No importa lo que cada uno crea (bienvenido el pluralismo), pero si no empezamos por nosotros, si seguimos creyendo que el problema está fuera de nosotros, el laberinto del que pretendemos salir por arriba será irresoluble, no por su complejidad sino porque la energía que se necesita para enfrentarlo es más interior que exterior.
LA LECCIÓN DE GANDHI
Decir una cosa y no obrar en consecuencia es una impostura. Todas las poses declamativas erosionan tanto la democracia como el peor de los atropellos autoritarios. Ya se trate de intendentes del conurbano viviendo en Puerto Madero, de defensores antidiscriminación que no cumplen con las reglas laborales, militantes de derechos humanos que ignoran las violaciones de países que les resultan amigos o simpáticos, de baluartes del mérito que acomodan parientes, o demócratas de listas únicas. Ser el cambio que proponemos no es otra cosa que apelar a un sentido ejemplar de la política.
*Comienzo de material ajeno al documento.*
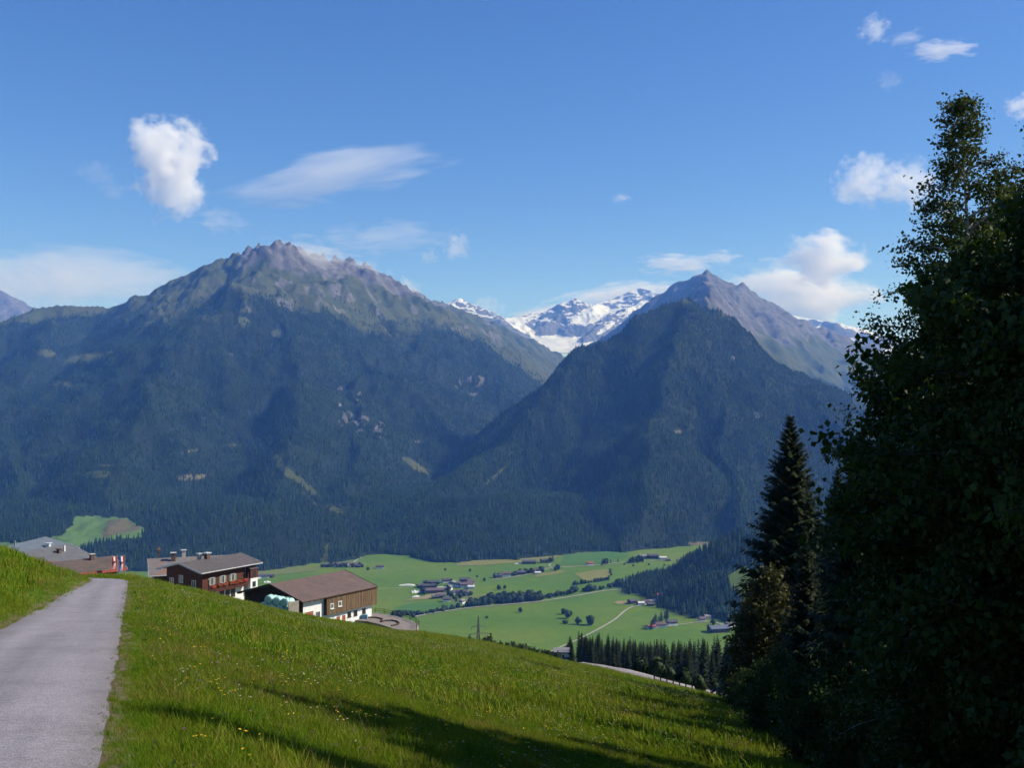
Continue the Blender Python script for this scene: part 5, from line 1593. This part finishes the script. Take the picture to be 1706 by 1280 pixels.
# the wood strip beside the hamlet
for i in range(120):
    px = vr.uniform(778, 902); up = np.interp(px, [778, 800, 830, 880, 902], [1006, 996, 989, 985, 990]); dn = np.interp(px, [778, 800, 902], [1012, 1011.5, 1001.5])
    vtree(px, vr.uniform(min(up + 10, dn - 1), dn), vr.uniform(11, 17), 'tree in the dark wood strip right of the hamlet', 'trees of the wood strip', 1 if vr.random() < .3 else 0)
for i in range(46):
    px = vr.uniform(902, 1048); y0 = np.interp(px, [902, 960, 1000, 1048], [1000, 990, 984, 976])
    vtree(px, y0 - vr.uniform(0, 3), vr.uniform(7, 13) * (1.15 if 950 < px < 985 or px > 1020 else .8), 'tree in the hedgerow between the wood strip and the spur', 'hedgerow trees right of the wood strip')
for i in range(26):
    px = vr.uniform(690, 780); y0 = np.interp(px, [690, 780], [1030, 1014]) - 2
    vtree(px, y0 - vr.uniform(0, 2), vr.uniform(4, 11), 'roadside bush or tree left of the wood strip', 'roadside trees left of the wood strip', 0 if vr.random() < .5 else 2)
for i in range(24):
    px = vr.uniform(652, 692)
    vtree(px, vr.uniform(1022, 1030), vr.uniform(5, 9), 'bush at the road just behind the paved yard', 'bushes behind the yard', 2)
for i in range(20):
    px = vr.uniform(955, 1015); vtree(px, np.interp(px, [955, 1015], [976, 967]), vr.uniform(5, 10), 'bush in the row below the small yellow field', 'bushes below the yellow field', 0)
for i in range(5):
    vtree(1016 + vr.uniform(-2, 3), vr.uniform(949, 965), vr.uniform(4, 7), 'bush at the right end of the small yellow field', 'bushes right of the yellow field', 2)
for i in range(34):
    px = vr.choice([vr.uniform(995, 1040), vr.uniform(1046, 1076), vr.uniform(1150, 1200)]); vtree(px, np.interp(px, [995, 1076, 1200], [943, 936, 928]) + vr.uniform(-2, 1), vr.uniform(9, 17), 'tree among the farms under the pyramid mountain', 'trees by the farms under the pyramid', 1 if vr.random() < .35 else 0)
for i in range(18):
    px = vr.uniform(700, 795); vtree(px, vr.uniform(972, 1000), vr.uniform(6, 12), 'tree between the houses of the main hamlet', 'trees inside the main hamlet', 0)
for i in range(22):
    px = vr.uniform(822, 905); vtree(px, np.interp(px, [822, 905], [964, 953]) + vr.uniform(-1.5, 1), vr.uniform(8, 13), 'tree between the chalets of the roadside row', 'trees in the roadside row', 0)
for i in range(20):
    px = vr.uniform(535, 606); vtree(px, 945 + vr.uniform(-2.5, 2), vr.uniform(7, 12), 'tree around the forest-edge hamlet', 'trees of the forest-edge hamlet', 0)
for i in range(14):
    px = vr.uniform(1090, 1120); vtree(px - 8, np.interp(px, [1090, 1120], [1052, 1030]) + vr.uniform(-3, 3), vr.uniform(13, 20), 'conifer in the tongue of trees between spur farm and red-roofed house', 'conifer tongue below the spur farm', 1)
for px, py, hh, kd, lab in ((831, 983.5, 11, 0, 'left of two single trees above the wood strip'), (841, 982, 10, 0, 'right of two single trees above the wood strip'),
                            (867, 1021, 10, 0, 'lone small tree in the pasture below the wood strip'), (939, 1024, 11, 0, 'tree at the top left of the small cluster in the pasture'), (951, 1026, 9, 0, 'tree at the right of the small cluster in the pasture'),
                            (946, 1031, 15, 0, 'tallest tree of the small cluster in the pasture'), (942, 1040, 8, 2, 'low bush below the small cluster in the pasture'), (963, 1041, 13, 0, 'thin round tree left of the tall pasture tree'),
                            (984, 1042, 21, 0, 'tall slim tree casting a long shadow on the pasture'), (1128, 942, 19, 1, 'left of two pointed conifers by the road'), (1132, 941, 17, 1, 'right of two pointed conifers by the road'),
                            (1004, 940, 15, 1, 'pointed conifer above the red-roofed chalet'), (921, 936.5, 19, 1, 'tall dark conifer at the upper farm'), (917, 938, 14, 0, 'round tree at the upper farm'), (929, 951, 15, 0, 'round tree at the road fork'),
                            (925, 951.5, 12, 0, 'smaller tree left of the one at the road fork'), (783, 953, 9, 0, 'dark bush on the open upper pasture'), (742, 951, 6, 2, 'tiny bush on the open upper pasture'), (807, 969, 10, 0, 'round tree on the road between hamlet and roadside row'),
                            (760, 1003, 18, 1, 'dark conifer at the lower edge of the hamlet'), (795, 962, 6, 2, 'tiny bush right of the hamlet'), (613, 951, 8, 0, 'bush left below the lone field barn'), (1096, 1013, 20, 1, 'conifer right below the spur farm'), (1188, 1042, 10, 0, 'round tree before the white house under the spur'),
                            (1040, 942, 5, 2, 'first of the tiny bushes in mid pasture'), (1055, 944, 5, 2, 'second of the tiny bushes in mid pasture'), (1081, 942, 5, 2, 'third of the tiny bushes in mid pasture'), (1107, 943, 5, 2, 'fourth of the tiny bushes in mid pasture'), (811, 1031, 6, 2, 'small dark hut-like bush by the pylon')):
    vtree(px, py, hh, lab, 'single trees on the pasture', kd)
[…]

Gandhi, entre uno de los siete pecados sociales, listó en primer lugar: “Política sin principios”. Los principios no son exclamaciones vacías, no son aforismos edulcorados, no son elucubraciones. Los principios son esas reglas, que primero adoptamos en nuestro interior, porque creemos en ellas y sobre todo porque estamos dispuestos a hacer algo en nombre de ellas, aunque tenga costos, sencillamente porque conecta con nuestra perspectiva de las cosas y con nuestro sentir profundo.
Quienes no creen en los principios tienen muchas oportunidades en el descreimiento argentino. Quienes nos llenamos la boca hablando de valores no debemos conformarnos con este presente.
Nuestro inconformismo debe transformarse en resistencia, en actitud, en esfuerzo, en ganas de cambiar. Y también de expresar ese cambio cada día. Como dije aquel día en el recinto de la Cámara de Diputados: “Seamos el cambio que proponemos, desde el compromiso, la austeridad y la integridad”. Agrego: seamos el cambio que la democracia necesita para ser fuerte, más allá de lo que digan las encuestas de ocasión.
Publicado en Seúl el 27 de marzo de 2022.